Ellen Barkin has to prove herself

During the filming of Mike Newell's 1992 adventure film Into the West, co-star Ellen Barkin was almost fired by producer Harvey Weinstein, who wanted to replace her with up-and-comer Catherine Zeta Jones. The trouble allegedly stemmed from both Barkin and Weinstein's reputations for being difficult to work with.

Still, Weinstein leveraged his power, threatening to fire the actress, who asked for one more chance to prove herself. The next day, she turned up on set and gave what everyone agreed was a brilliant performance, thus saving her job.

However difficult Barkin may or may not have actually been, we now know enough about Weinstein to make an educated guess that he was actually the cause of the trouble. While the disgraced movie mogul awaits trial for a number of alleged crimes, Barkin continues to act in major roles, including as the deadly matriarch on TV's Animal Kingdom.

Jamie Lee Curtis didn't think she'd survive Halloween

Despite growing up the daughter of two super famous actors (Tony Curtis and the original scream queen, Psycho's Janet Leigh), Jamie Lee Curtis was not a naturally confident person when she started out as an actress herself. She knew she wanted to follow in the family footsteps, but she didn't assume that she was untouchable just because she had famous folks. Quite the opposite, in fact.

After scoring her first film role as the lead in John Carpenter's Halloween, Curtis was so nervous about her performance that she thought she'd be fired shortly after her first day on the job. "I remember the phone rang in my apartment and my roommate Tina said, 'Jamie, John Carpenter's on the phone.' It scared me, because I didn't know if he was going to fire me. Often, I'd heard people got fired."

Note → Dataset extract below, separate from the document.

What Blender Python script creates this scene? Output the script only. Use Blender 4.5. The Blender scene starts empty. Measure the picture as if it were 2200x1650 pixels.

Of course, Carpenter had just called to tell her how great a job she'd done. They'd go on to finish the movie, which would become the highest-grossing independent film of its day, help spawn the slasher genre, and establish Curtis as a major star.

Al Pacino was 'too anemic'

One of the most iconic performances in one of the most iconic films of all time almost got scuttled early on. Although it's hard to picture anyone other than Al Pacino in the role of Michael Corleone in The Godfather, the fact is that he was never the favorite choice of the film's producers. After winning the role over a handful of (at the time) more famous faces (including Jack Nicholson, Robert Redford, Ryan O'Neal, and Warren Beatty), Pacino nearly found himself on the receiving end of the kiss of death, when producers watched the rushes and thought his performance was too "anemic." They also took issue with his height.

Pacino says that the studio execs "tried to fire [him] three times." Much like his initial casting, he was only able to hold onto the role thanks to the stalwart defense of Godfather director Francis Ford Coppola, who was familiar with Pacino from his stage work and refused to consider anyone else. Coppola still had a hard time convincing The Godfather's producers, although once they saw his performance during the intense Italian restaurant assassination scene, they quickly changed their tune. The rest, as they say, is history.

Anything but an Easy Ride for Dennis Hopper

While Hollywood was already undergoing a massive cultural shift in 1969, it was Easy Rider that came along and truly blew the doors wide open. What followed was the wild and inventive years known as New Hollywood. At the center of that revolution was Dennis Hopper, a character actor who had been appearing in small parts for years before he caught his big break as the director and costar of the elegiac biker road movie.

The history of Easy Rider is a long and crazy one, chock full of drugs, booze, violence, and insanity — the lion's share of which came from Hopper himself. After spending $20,000 worth of preliminary funds filming scenes that seemed unintelligible, costar and co-writer Peter Fonda and producer (and Hopper's brother-in-law) Bill Hayward tried to pay back producer Bert Schneider while getting him to fire Hopper.

To everyone's surprise, Schneider deferred. Hopper, somehow, shot the film. Then, more surprisingly, it became a culture-defining hit and changed the course of movies as we know them.